L'été dernier, l'administration Tremblay s'est engagée à verser une généreuse prime à Yvan Delorme pour qu'il reste trois ans de plus à la tête de la police de Montréal. Or, il pourra toucher près de 60% de cette prime en quittant son poste au bout de seulement cinq mois.

Le nouveau mandat de M. Delorme commençait le 12 avril dernier. Dès le lendemain, il était admissible à une part importante de cette prime de «rétention». Dans les faits, il a annoncé le 3 mai qu'il quitterait son poste en septembre prochain, ce qui lui permettra de toucher l'équivalent de 193 300 $.

Cette prime prend la forme de prestations supplémentaires versées à son régime de retraite. Si M. Delorme avait quitté son poste à la fin de son nouveau mandat, le 12 avril 2013, il aurait touché au total l'équivalent de 340 000$ (plutôt que 193 300$).
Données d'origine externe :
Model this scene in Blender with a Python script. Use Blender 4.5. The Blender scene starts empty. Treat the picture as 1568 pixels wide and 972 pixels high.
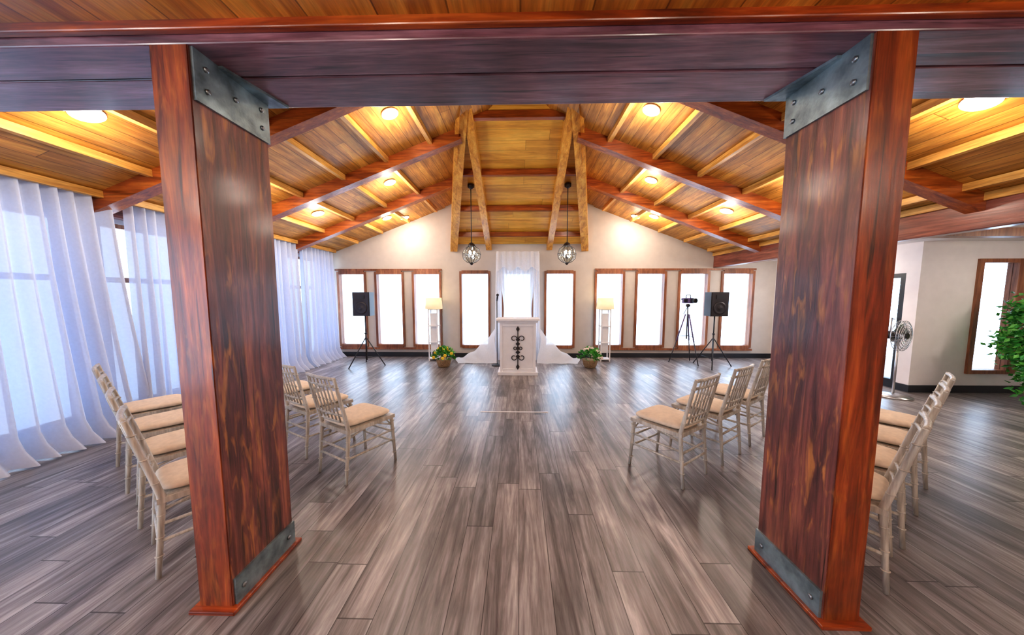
import bpy, bmesh, math, random
from mathutils import Vector, Matrix
random.seed(3)
scene=bpy.context.scene
V=Vector

# ------------------------------------------------------------ materials
def newmat(name):
    m=bpy.data.materials.new(name); m.use_nodes=True
    nt=m.node_tree
    b=nt.nodes['Principled BSDF']
    return m,nt,b
def mth(nt,op,a,b=None,c=None):
    n=nt.nodes.new('ShaderNodeMath'); n.operation=op
    for i,v in enumerate((a,b,c)):
        if v is None: continue
        if isinstance(v,(int,float)): n.inputs[i].default_value=v
        else: nt.links.new(v,n.inputs[i])
    return n.outputs[0]
def mixc(nt,typ,fac,a,b):
    n=nt.nodes.new('ShaderNodeMixRGB'); n.blend_type=typ
    for i,v in enumerate((fac,a,b)):
        if isinstance(v,(int,float)): n.inputs[i].default_value=v
        elif isinstance(v,tuple): n.inputs[i].default_value=(*v,1)
        else: nt.links.new(v,n.inputs[i])
    return n.outputs[0]
def ramp(nt,fac,stops):
    n=nt.nodes.new('ShaderNodeValToRGB'); nt.links.new(fac,n.inputs[0])
    cr=n.color_ramp
    while len(cr.elements)<len(stops): cr.elements.new(.5)
    for e,(p,c) in zip(cr.elements,stops):
        e.position=p; e.color=(*c,1)
    return n.outputs[0]
def noise(nt,vec,scale,detail=5,dist=0,rough=.55):
    n=nt.nodes.new('ShaderNodeTexNoise'); nt.links.new(vec,n.inputs['Vector'])
    n.inputs['Scale'].default_value=scale; n.inputs['Detail'].default_value=detail
    n.inputs['Distortion'].default_value=dist; n.inputs['Roughness'].default_value=rough
    return n.outputs[0]
def wood(name,dark,mid,light,axis='Y',scale=1.,rough=.3,plank=None,coat=.0,groove=.35,knots=None,kf=.6,var=.3,bump=.15,crack=0.,gw=.035,contrast=.8,coat_r=.15):
    m,nt,b=newmat(name)
    tc=nt.nodes.new('ShaderNodeTexCoord').outputs['Object']
    def mapped(al,ac):
        mk=nt.nodes.new('ShaderNodeMapping'); nt.links.new(tc,mk.inputs[0])
        s=[float(ac)]*3; s['XYZ'.index(axis)]=float(al); mk.inputs['Scale'].default_value=s
        return mk.outputs[0]
    vec=mapped(1.1*scale,14*scale)
    var_s=None;gmask=None
    if plank:
        w,L,across=plank
        sp=nt.nodes.new('ShaderNodeSeparateXYZ'); nt.links.new(tc,sp.inputs[0])
        ac=sp.outputs['XYZ'.index(across)]; al=sp.outputs['XYZ'.index(axis)]
        q=mth(nt,'DIVIDE',ac,w); idx=mth(nt,'FLOOR',q); fr=mth(nt,'FRACT',q)
        wn=nt.nodes.new('ShaderNodeTexWhiteNoise'); wn.noise_dimensions='1D'; nt.links.new(idx,wn.inputs['W'])
        q2=mth(nt,'ADD',mth(nt,'DIVIDE',al,L),mth(nt,'MULTIPLY',wn.outputs[0],7.3))
        idy=mth(nt,'FLOOR',q2); fy=mth(nt,'FRACT',q2)
        cb=nt.nodes.new('ShaderNodeCombineXYZ'); nt.links.new(idx,cb.inputs[0]); nt.links.new(idy,cb.inputs[1])
        wn2=nt.nodes.new('ShaderNodeTexWhiteNoise'); wn2.noise_dimensions='3D'; nt.links.new(cb.outputs[0],wn2.inputs['Vector'])
        var_s=wn2.outputs[0]
        va=nt.nodes.new('ShaderNodeVectorMath'); va.operation='MULTIPLY_ADD'
        nt.links.new(wn2.outputs[1],va.inputs[0]); va.inputs[1].default_value=(20,20,20); nt.links.new(vec,va.inputs[2])
        vec=va.outputs[0]
        g1=mth(nt,'LESS_THAN',fr,gw); g2=mth(nt,'LESS_THAN',fy,.004/L*1.5)
        gmask=mth(nt,'MAXIMUM',g1,g2)
    n1=noise(nt,vec,1.0,7,.9,.62)
    col=ramp(nt,n1,[(.32,dark),(.5,mid),(.68,light)])
    if knots:
        n2=noise(nt,mapped(4.5,26),1,3,.8)
        f=ramp(nt,n2,[(.52,(0,0,0)),(.66,(1,1,1))])
        n2b=noise(nt,tc,2.6,2); f2=ramp(nt,n2b,[(.40,(0,0,0)),(.58,(1,1,1))])
        col=mixc(nt,'MIX',mth(nt,'MULTIPLY',mth(nt,'MULTIPLY',f,f2),kf),col,knots)
    n3=noise(nt,tc,1.7,4)
    f3=ramp(nt,n3,[(.3,(.6,.6,.6)),(.7,(1.25,1.25,1.25))])
    col=mixc(nt,'MULTIPLY',contrast,col,f3)
    n5=noise(nt,mapped(6,70),1,3,.2); f5=ramp(nt,n5,[(.3,(.68,.68,.68)),(.7,(1.18,1.18,1.18))])
    col=mixc(nt,'MULTIPLY',contrast,col,f5)
    if crack:
        n6=noise(nt,mapped(1.3,34),1,3,.6); f6=ramp(nt,n6,[(.30,(.12,.10,.10)),(.38,(1,1,1))])
        col=mixc(nt,'MULTIPLY',crack,col,f6)
    if plank:
        vr=mth(nt,'ADD',mth(nt,'MULTIPLY',var_s,var*2),1-var)
        cv=nt.nodes.new('ShaderNodeCombineXYZ')
        for i in range(3): nt.links.new(vr,cv.inputs[i])
        col=mixc(nt,'MULTIPLY',1.,col,cv.outputs[0])
        col=mixc(nt,'MIX',mth(nt,'MULTIPLY',gmask,1-groove),col,tuple(x*.25 for x in dark))
    nt.links.new(col,b.inputs['Base Color'])
    b.inputs['Roughness'].default_value=rough
    b.inputs['Coat Weight'].default_value=coat; b.inputs['Coat Roughness'].default_value=coat_r
    bp=nt.nodes.new('ShaderNodeBump'); bp.inputs['Strength'].default_value=bump; bp.inputs['Distance'].default_value=.01
    h=n1
    if plank: h=mth(nt,'SUBTRACT',n1,gmask)
    nt.links.new(h,bp.inputs['Height']); nt.links.new(bp.outputs[0],b.inputs['Normal'])
    return m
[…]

«Il ne s'agit pas ici d'une prime pour retenir M. Delorme comme chef de la police pour trois ans, mais bien de permettre à M. Delorme de quitter le service avec une prime de départ majorée de façon substantielle durant le reste de sa vie», a dit la chef de Vision Montréal, Louise Harel.

«Une différence de quelques jours dans l'annonce de sa démission coûte près de 200 000 $ aux contribuables montréalais alors que l'on demande des compressions au service de police, a-t-elle ajouté. Cette décision ne fera qu'encourager la perte de confiance de la population envers l'administration municipale.»

Le directeur des relations professionnelles de la Ville, Jean-Yves Hinse, a maintenu qu'il s'agissait d'une prime de rétention. Mais il a reconnu que M. Delorme pouvait profiter d'une bonne partie de cette prime dès qu'il franchissait la date du 12 avril 2010 et qu'il entamait son second mandat.

Selon l'entente conclue l'année dernière, la Ville de Montréal devra verser des milliers de dollars de plus chaque année pour améliorer le régime de retraite du chef de police démissionnaire.

Les actuaires de la firme Aon ont calculé que la contribution de la Ville s'élevait à 193 300 $ si M. Delorme partait en septembre 2010. Une contribution de 98 000 $ s'y serait ajoutée s'il avait franchi la date du 12 avril 2011 ; les autres contributions supplémentaires tombaient graduellement jusqu'à ne plus être que de 7000 $ en avril 2013.

Pour la Ville de Montréal, «le coût est plus important la première année, aux fins du calcul de la rente», a dit M. Hinse. «La première année était la plus avantageuse (pour M. Delorme), c'était la plus coûteuse (pour la Ville)», a-t-il ajouté.

Au parti Vision Montréal, on conclut donc que M. Delorme aurait de moins en moins bénéficié de la bonification de son régime de retraite en restant à son poste, «ce qui est exactement le contraire d'une mesure de rétention», a dit Mme Harel.

«S'il s'était agi d'une vraie prime pour le garder, elle aurait été plus généreuse à la fin de son deuxième mandat qu'au début, a-t-elle dit. Mais c'est l'inverse. En échange de la promesse de renouveler son mandat, M. Delorme a obtenu un gros avantage. Au bout du compte, il ne renouvelle pas son mandat, mais il garde son avantage.»

En quittant ses fonctions en septembre prochain, M. Delorme obtiendra 12 200 $ de plus par année dans son régime de retraite, a dit M. Hinse. Cette somme équivaut à environ 400 000 $ jusqu'à la fin de ses jours en dollars courants, ou 193 300$ en valeur actuelle.

M. Delorme n'a pas donné de raison précise pour expliquer son départ lorsqu'il a annoncé sa décision à son état-major, le 3 mai dernier. Devant quelque 125 cadres, il a dit que le moment était opportun pour tirer sa révérence. Il a par ailleurs expliqué qu'il préférait laisser son successeur pourvoir les nombreux postes qui se libéreront sous peu.

Il a assuré à ses collègues qu'il n'avait reçu aucune autre offre et qu'il n'était pas à la recherche d'un emploi non plus. Il souhaiterait consacrer plus de temps à ses loisirs, comme la voile et la plongée sous-marine. La Presse a tenté hier d'obtenir son point de vue sur la bonification de son régime de retraite, mais il a fait savoir par son porte-parole qu'il ne voulait faire aucun commentaire.